# [Recorded information]
########################################
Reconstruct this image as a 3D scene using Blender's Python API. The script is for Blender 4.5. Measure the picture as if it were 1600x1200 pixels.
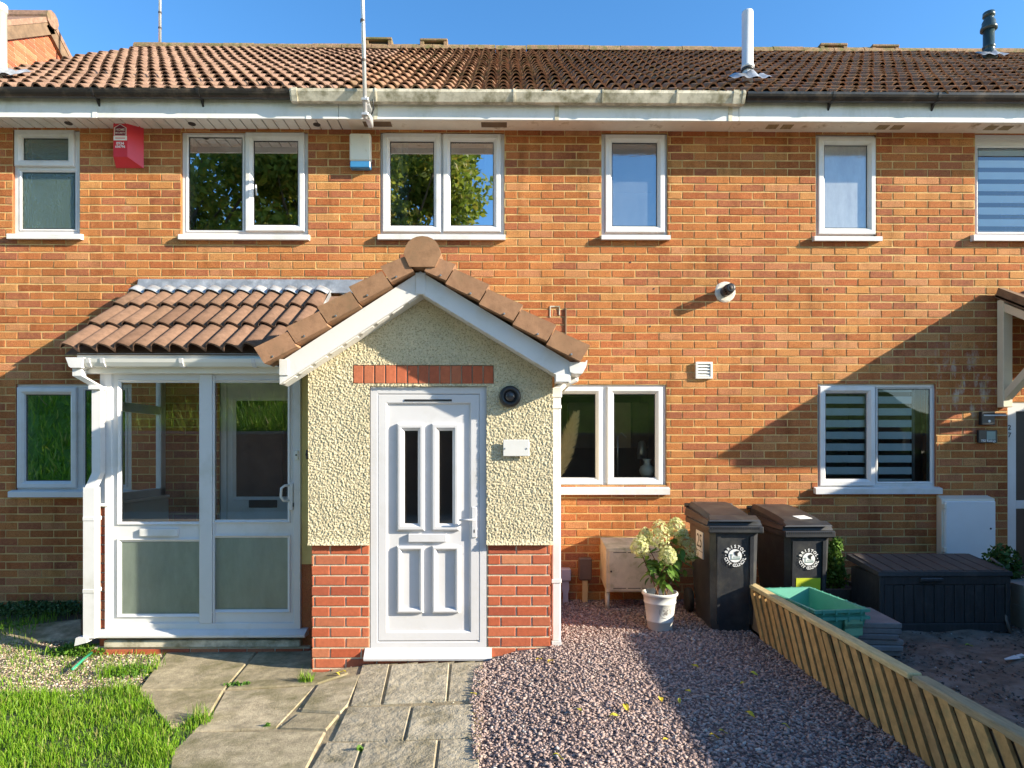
import bpy, math, random
import numpy as np
from mathutils import Matrix, Vector
R = math.radians
rng = random.Random(7)
nrg = np.random.default_rng(11)
scene = bpy.context.scene
for o in list(bpy.data.objects): bpy.data.objects.remove(o)
COL = scene.collection

# ------------------------------------------------------------------ camera, sky, sun, exposure
FPX, DCAM, ZC, HZ, YAW = 984.0, 6.0, 1.45, 700.0, R(-0.6)
U0 = 790.0 - FPX*math.tan(YAW)
cam_d = bpy.data.cameras.new('camera'); cam = bpy.data.objects.new('camera', cam_d); COL.objects.link(cam)
cam.location = (0, -DCAM, ZC); cam.rotation_euler = (R(90), 0, YAW)
cam_d.sensor_width = 36; cam_d.lens = FPX/1600*36
cam_d.shift_x = (800-U0)/1600; cam_d.shift_y = (HZ-600)/1600
cam_d.clip_start = 0.05; cam_d.clip_end = 800
scene.camera = cam
SUN = Vector((2.9, -1.0, 1.22)).normalized()
world = bpy.data.worlds.new('World'); scene.world = world; world.use_nodes = True
wn = world.node_tree.nodes; wl = world.node_tree.links
bg = wn['Background']; sky = wn.new('ShaderNodeTexSky'); sky.sky_type = 'NISHITA'; sky.sun_disc = False
sky.sun_elevation = math.asin(SUN.z); sky.sun_rotation = math.atan2(SUN.x, SUN.y)
sky.air_density = 1.0; sky.dust_density = 0.3; sky.ozone_density = 3.0
hs = wn.new('ShaderNodeHueSaturation'); hs.inputs['Saturation'].default_value = 1.22
wl.new(sky.outputs[0], hs.inputs['Color']); wl.new(hs.outputs[0], bg.inputs[0]); bg.inputs[1].default_value = 0.13
sl = bpy.data.lights.new('sun', 'SUN'); sl.energy = 5.0; sl.angle = R(0.5); sl.color = (1.0, 0.89, 0.71)
so = bpy.data.objects.new('sun', sl); COL.objects.link(so); so.rotation_euler = SUN.to_track_quat('Z', 'Y').to_euler()
vs = scene.view_settings; vs.view_transform = 'Standard'; vs.look = 'None'; vs.exposure = 1.34; vs.gamma = 1.0; vs.use_curve_mapping = False

# ------------------------------------------------------------------ measuring helpers
def at(u, v, Y):
    """world point on the plane Y=const that the photo shows at (u, v)"""
    dy = Y + DCAM; k = (u-U0)/FPX; c, s = math.cos(YAW), math.sin(YAW)
    X = dy*(k*c-s)/(c+k*s); dep = -s*X+c*dy
    return Vector((X, Y, ZC+(HZ-v)*dep/FPX))
def ax_(u, Y): return at(u, HZ, Y).x
def az_(v, Y, u=790): return at(u, v, Y).z
def g(X, Y):
    X = np.asarray(X, float); Y = np.asarray(Y, float)
    b = np.interp(X, [-1.6, 0.35], [-0.2, 0.0])
    t = np.clip((Y+0.8)/0.8, 0, 1)*(X < -1.5)
    return b*(1-t)+(-0.03)*t
def gz(X, Y): return float(g(X, Y))
def ground_at(u, v):
    z = 0.0
    c, s = math.cos(YAW), math.sin(YAW)
    for _ in range(12):
        dep = FPX*(ZC-z)/(v-HZ); k = (u-U0)/FPX*dep
        X = c*k - s*dep; Y = -DCAM + s*k + c*dep
        z = gz(X, Y)
    return Vector((X, Y, z))

# ------------------------------------------------------------------ materials
MATS = {}
def nt(name):
    m = bpy.data.materials.new(name); m.use_nodes = True
    t = m.node_tree; b = t.nodes['Principled BSDF']
    MATS[name] = m
    return m, t.nodes, t.links, b
def srgb(r, g_, b): return tuple((c/255/12.92 if c/255 < .04045 else ((c/255+.055)/1.055)**2.4) for c in (r, g_, b))+(1,)
def noise(n, l, scale, detail=4, rough=.6, vec=None, stretch=None):
    t = n.new('ShaderNodeTexNoise'); t.inputs['Scale'].default_value = scale; t.inputs['Detail'].default_value = detail; t.inputs['Roughness'].default_value = rough
    if vec is None:
        vec = n.new('ShaderNodeNewGeometry').outputs['Position']
    if stretch:
        mp = n.new('ShaderNodeMapping'); mp.inputs['Scale'].default_value = stretch; l.new(vec, mp.inputs[0]); vec = mp.outputs[0]
    l.new(vec, t.inputs['Vector']); return t.outputs['Fac']
def ramp(n, l, fac, stops, interp='LINEAR'):
    r = n.new('ShaderNodeValToRGB'); r.color_ramp.interpolation = interp
    e = r.color_ramp.elements
    while len(e) < len(stops): e.new(0.5)
    for i, (p, c) in enumerate(stops):
        e[i].position = p; e[i].color = tuple(c)+(1,) if len(c) == 3 else c
    l.new(fac, r.inputs[0]); return r.outputs[0]
def mix(n, l, fac, a, b, mode='MIX'):
    m = n.new('ShaderNodeMix'); m.data_type = 'RGBA'; m.blend_type = mode
    for idx, val in ((0, fac), (6, a), (7, b)):
        if hasattr(val, 'default_value'): l.new(val, m.inputs[idx])
        else: m.inputs[idx].default_value = val if idx == 0 else (tuple(val)+(1,) if len(val) == 3 else val)
    return m.outputs[2]
def bump(n, l, h, strength, dist=.01, prev=None):
    b = n.new('ShaderNodeBump'); b.inputs['Strength'].default_value = strength; b.inputs['Distance'].default_value = dist
    l.new(h, b.inputs['Height'])
    if prev: l.new(prev, b.inputs['Normal'])
    return b.outputs[0]
def rnd(n, l):
    oi = n.new('ShaderNodeObjectInfo'); gi = n.new('ShaderNodeNewGeometry')
    a = n.new('ShaderNodeMath'); a.operation = 'ADD'; l.new(oi.outputs['Random'], a.inputs[0]); l.new(gi.outputs['Random Per Island'], a.inputs[1])
    f = n.new('ShaderNodeMath'); f.operation = 'FRACT'; l.new(a.outputs[0], f.inputs[0]); return f.outputs[0]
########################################
# [Instructions to follow]
Give back exactly the lines from the first line of the data through the line with "COL = scene.collection", pictures excluded.

# [Output]
Reconstruct this image as a 3D scene using Blender's Python API. The script is for Blender 4.5. Measure the picture as if it were 1600x1200 pixels.
import bpy, math, random
import numpy as np
from mathutils import Matrix, Vector
R = math.radians
rng = random.Random(7)
nrg = np.random.default_rng(11)
scene = bpy.context.scene
for o in list(bpy.data.objects): bpy.data.objects.remove(o)
COL = scene.collection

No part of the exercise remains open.